Foi um dia realmente agradável por causa da temperatura e luminosidade do céu. Atravessando o trânsito de Roma de carro com Pe. Spadaro, estava ansioso, mas feliz. Chegamos a Santa Marta 15 minutos antes do previsto. Pensei que devíamos esperar e ao invés fomos logo convidados a subir ao andar onde o Papa tem o seus aposentos. Quando o elevador se abriu, vi um guarda-suíço que nos saudou com cortesia. Ouvi a voz do Papa falar cordialmente com outras pessoas em espanhol, mas não o vi. A um certo ponto ele apareceu com duas pessoas, conversando amigavelmente. Nos saudou com um sorriso indicando-nos de entrar em seus aposentos: ele voltaria logo.

Fiquei surpreso com esta simples e calorosa familiaridade o acolhimento. Foi-nos dito na portaria que o Papa teve um dia intenso, e eu pensei que estivesse cansado no final do dia. Ao invés disso, fiquei surpreso em vê-lo tão cheio de energia e relaxado.

O Papa entrou na sala e nos convidou a sentar onde preferíamos. Sentei-me numa poltrona e Pe. Spadaro diante de mim. O Papa se sentou no sofá no meio das duas poltronas. Apresentei-me no meu italiano pobre, mas suficiente para entender e dialogar com simplicidade. Depois de algumas brincadeiras do Papa acendemos os gravadores e iniciamos a conversa.
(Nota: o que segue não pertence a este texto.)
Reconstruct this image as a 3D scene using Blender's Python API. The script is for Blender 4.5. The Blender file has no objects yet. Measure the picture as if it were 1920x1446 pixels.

Pe. Spadaro traduziu do inglês algumas perguntas que eu queria fazer ao Papa e que eu tinha preparado, mas depois da conversa entre nós três fluiu naturalmente, numa atmosfera amigável e sem distâncias artificiais. Sobretudo porque foi claro e direto, sem rodeios e sem que a atmosfera típica dos encontros com os grandes líderes ou pessoas a respeito. Não tenho nenhuma dúvida de que o Papa Francisco ama conversar, comunicar com os outros. Às vezes toma tempo para refletir antes de responder, e suas respostas sempre transmitem uma sensação de envolvimento sério, mas não pesada ou triste. Na verdade, durante a nossa visita, ele deu várias vezes sinais de seu humorismo.

Entrevista

Santo Padre, em 31 de outubro o senhor visitará Lund e Malmö para participar da Comemoração Ecumênica dos 500 anos da Reforma, organizada pela Federação Luterana Mundial e pelo Pontifício Conselho para a Promoção da Unidade dos Cristãos. Quais são as suas esperanças e suas expectativas para este evento histórico?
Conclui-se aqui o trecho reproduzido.